Journal of Management Information Systems

Volume 32 Number 3 2015 pp. 1-2

Editorial Introduction

Zwass, Vladimir

The Special Issue on Applied Science/Engineering Research, guest edited by Robert O. Briggs, Jay F. Nunamaker, Jr., and Justin S. Giboney, makes an important contribution to our understanding of the role of design-science research in Information Systems. The “Guest Editors’ Introduction” goes beyond the traditional function of such works. It sets out the epistemological stance of design-centered research against other forms of scientific inquiry and defines—passionately—the role of this work in the advancement of science. This scholarly credo reminds us once again about the distinctive features of knowledge as compared to information: knowledge is always provisional and is always being advanced in a multimethodological collective effort. The first two guest editors are principal contributors to design-oriented research in information systems, a method that distinguishes us from the cognate disciplines. Therefore, it will be highly rewarding for readers to study their introduction and the first paper in the Special Issue, in which they and their coauthors further discuss the role of design research. This also applies to the other papers in the issue that show what we can contribute to the family of disciplines.

The two papers that open the general section discuss topics that are not very frequently spoken about in our journals: virtue and vice. The first work empirically explores the exciting thesis that information technology (IT) can serve to develop organizational virtues to lie at the foundations of organizational innovation. Sutirtha Chatterjee, Gregory Moody, Paul Benjamin Lowry, Suranjan Chakraborty, and Andrew Hardin ground themselves in Aristotelean virtue ethics. They develop and test a comprehensive model that leads from three organizational IT affordances to the four fundamental virtues and on to improvisational capabilities and innovativeness. The “IT-virtues-innovation” model proposed here opens a new vein of research on organizational information systems (IS). It deserves to be explored, expanded, and challenged in succeeding works.

To look at the darker side, the next paper moves us to the innovation effects of Machiavellian behavior at the individual level of analysis. The context here is that of innovation contests, an important component of value co-creation, crowdsourced or not. Katja Hutter, Johann Füller, Julia Hautz, Volker Bilgram, and Kurt Matzler parse Machiavellianism into three behavioral traits and find that these have differential effects on the quantity and quality of contribution to contests. Indeed, the researchers find that some personality traits that lead to amoral behavior may have positive effects on innovation. Taken together with the preceding paper, these two works serve as an opening to a new research program in the study of the role of IS in organizational innovation.

Focus on design as a pragmatic holistic pursuit and as a transdisciplinary research field has acquired new salience and new generality. In particular, design of artifacts broadly understood, such as software, algorithms, architectures, or models, is—or should be—at the core of our discipline. Design science research (DSR) in information systems began with a JMIS paper published a quarter century ago [1]. Progress has been made since; the Special Issue above is one testimony to that. And yet—to be honest—more could have been accomplished. After all, this is our essential endowment among the disciplines that study and aim to positively influence organizations. Here, Nicolas Prat, Isabelle Comyn-Wattiau, and Jacky Akoka expand the foundations of DSR by introducing a taxonomy of evaluation methods of IS artifacts. The taxonomy is parsimonious and, beyond that, reveals the lacunae in our design work. By recursively applying the evaluation criteria to the taxonomy itself, we will see further development.

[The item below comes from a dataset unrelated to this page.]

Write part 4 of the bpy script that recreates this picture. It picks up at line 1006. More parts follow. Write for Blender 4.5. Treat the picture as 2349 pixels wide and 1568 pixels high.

Open source software coexists and competes with the more traditional, proprietary one. In the concluding paper of the issue, Michael Sacks studies the nature of this competition. Will both survive? How will the producers of proprietary software be able to differentiate their offering from open source software? Using a formal game-theoretic analysis of this highly competitive arena, the author identifies the market segments to which each of the software-development formats caters and goes on to predict the evolving contours of coexistence of the two types of software. The triad of proprietary producers, open source software communities, and the suppliers of the products complementary to the open source will benefit from the insights offered by this analysis.